Macaulay Library


The Macaulay Library is the world's largest archive of animal sounds. It includes more than 175,000 audio recordings covering 75 percent of the world's bird species. There are an ever-increasing numbers of insect, fish, frog, and mammal recordings. The video archive includes over 50,000 clips, representing over 3,500 species. The Library is part of Cornell Lab of Ornithology of the Cornell University.
Macaulay Library provides over the internet to the public more than 150,000 of their recordings.

History

Arthur Augustus Allen and Peter Paul Kellogg made the first recordings of bird sound on May 18, 1929 in an Ithaca park, recording a song sparrow, a house wren, and a rose-breasted grosbeak. They use motion-picture film with synchronized sound. This was the Beginning of Cornell Library of Natural Sounds.

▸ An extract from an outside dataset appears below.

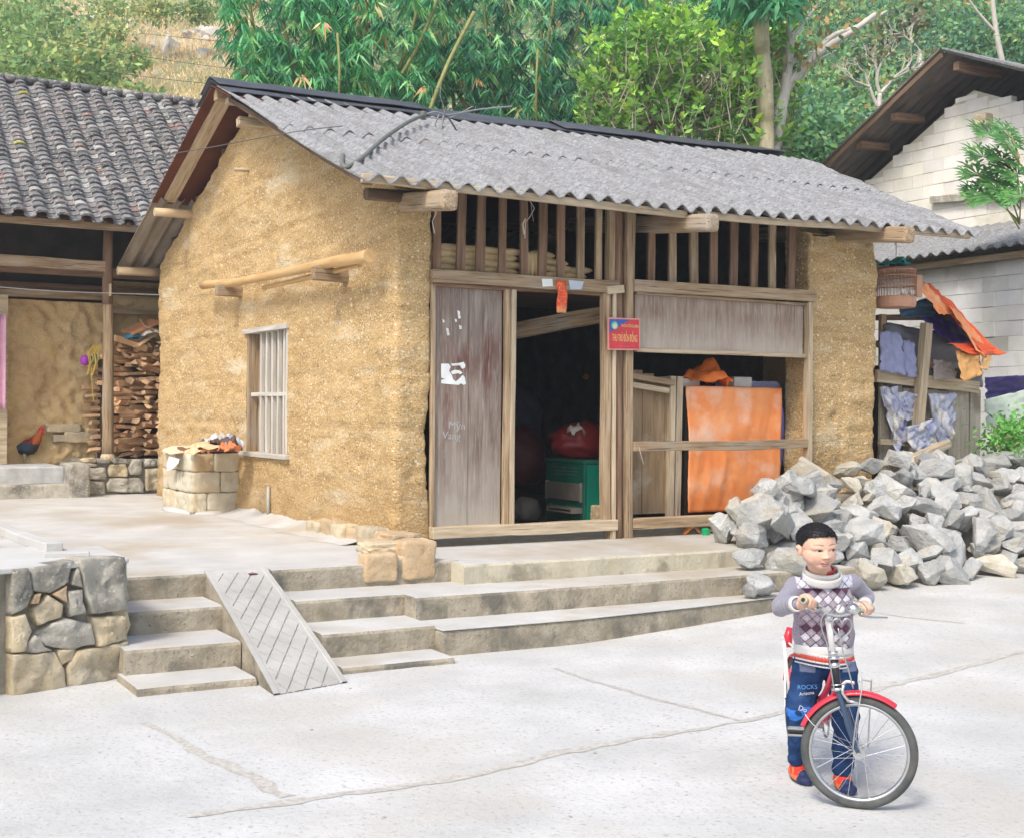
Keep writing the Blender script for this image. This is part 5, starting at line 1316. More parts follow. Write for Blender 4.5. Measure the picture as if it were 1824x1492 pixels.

Graduate student Albert R. Brand and Cornell undergraduate M. Peter Keane developed recording equipment for use in the open field. In the next two years they had successfully recorded more than 40 species of birds. In 1931 Peter Keane and True McLean designed and built a parabolic reflector for field recordings of bird songs. They using World War I parabola molds from the Cornell Physics Department. In 1940 Albert R. Brand produced an extensive bird song field guide album “American Bird Songs”. The sales of phonograph records of bird sounds remained a key source of income for the Lab of Ornithology since these days.

Recording Data

The basic data of the modern recordings contains:
  1. Species name
  2. Date
  3. Time of day
  4. Location
  5. GPS coordinates
  6. Behavioral context of sound
  7. Natural sound or response to playback. If playback was used announce this on tape.
  8. Number of individuals
  9. Habitat description
  10. Weather
  11. Recording equipment-Audio recorder make and model; microphone make and model; if used filter positions
  12. Distance to animal

    Name

The name of Macaulay Library honoring Linda and William Macaulay, which donated a significant campaign contribution to fund the new facility of the library at Sapsucker Woods.
Linda Macaulay added also nearly 6,000 individual birdsong recordings of over 2,600 species.